Section 15. Disclosure. The parties acknowledge and agree that (a) the terms of this Agreement may be publicly disclosed pursuant to the press release announcing the Transaction and pursuant to applicable securities law filings of the parties or the Company, and (b) this Agreement may be filed with applicable securities law filings. Each party, to the extent that such party is responsible for the press release or filing, shall ensure that the description of this Agreement in such press release or filing is accurate.

 

Section 16. Notices. All notices, requests, claims, demands and other communications hereunder shall be in writing and shall be given (and shall be deemed to have been duly given upon receipt) by delivery in person, by facsimile or by registered or certified mail (postage prepaid, return receipt requested) to the respective parties at the following addresses (or at such other address for a party as shall be specified by like notice):

 

(a)if to Acreage, to:

 

High Street Capital Partners, LLC
366 Madison Avenue, 11th Floor
New York, NY 10017

 

Attention: James Doherty, General Counsel
Email:
j.doherty@acreageholdings.com

 

(b)if to Shareholder, to:

 

1 Adelaide Street East, Suite 801
Toronto,
Ontario

M5C 2V9

 

Attention: Michael Stein

Email: michael.stein@rogers.com

 

Section 17. Counterparts.
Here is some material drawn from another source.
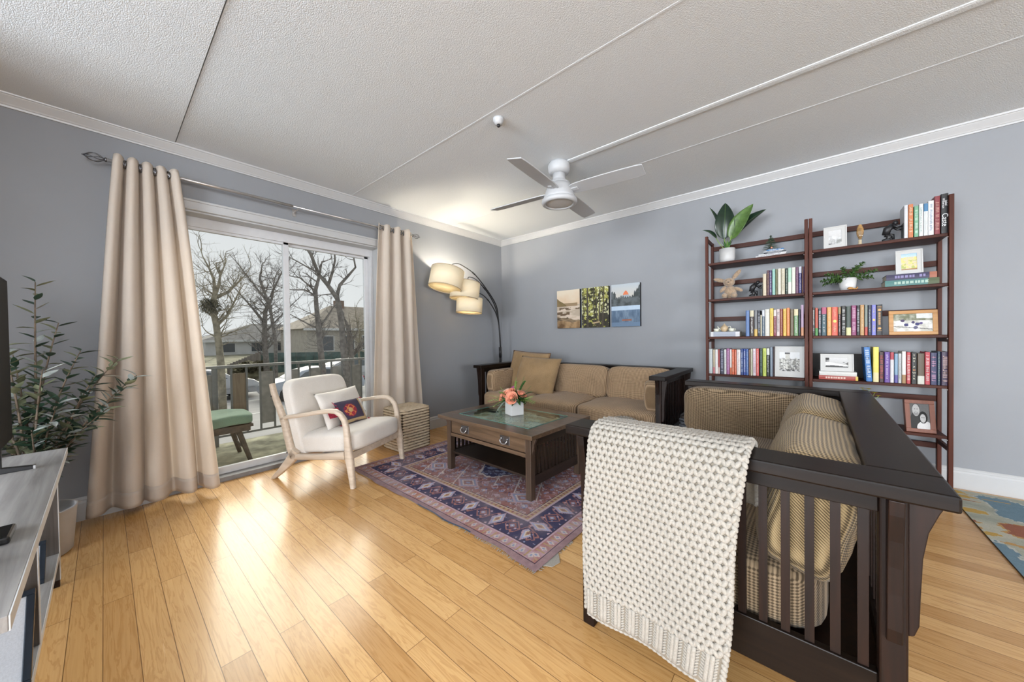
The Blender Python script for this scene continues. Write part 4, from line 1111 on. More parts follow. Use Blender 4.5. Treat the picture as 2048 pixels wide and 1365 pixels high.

This Agreement may be executed in any number of counterparts, and may be delivered originally, by facsimile or by Portable Document Format (“PDF”) and each such original, facsimile copy, or PDF copy, when so executed and delivered shall be deemed to be an original and all of which together shall constitute one and the same instrument.

 

[SIGNATURE PAGE FOLLOWS]

 

 5
 

 

IN WITNESS WHEREOF, the parties hereto have executed and delivered this Agreement as of the date first written above.

 

 

 

 

    High Street Capital Partners, LLC
  By: “James Doherty”
    James Doherty
    General Counsel
     
     
Michael Dolphin”   Michael Stein”
Witness Name:   Michael Stein

 

 6
 

 

EXHIBIT A

 

SHARES BENEFICIALLY OWNED BY SHAREHOLDER

 

Shares   Other Securities
     
20,337 subordinate voting shares   6,700,260 warrants (subordinate voting shares)
     
7,637,678 multiple voting shares   414,642 principal amount of convertible debenture (plus interest), convertible into approximately 8,292,840 subordinate voting shares and 8,292,840 warrants.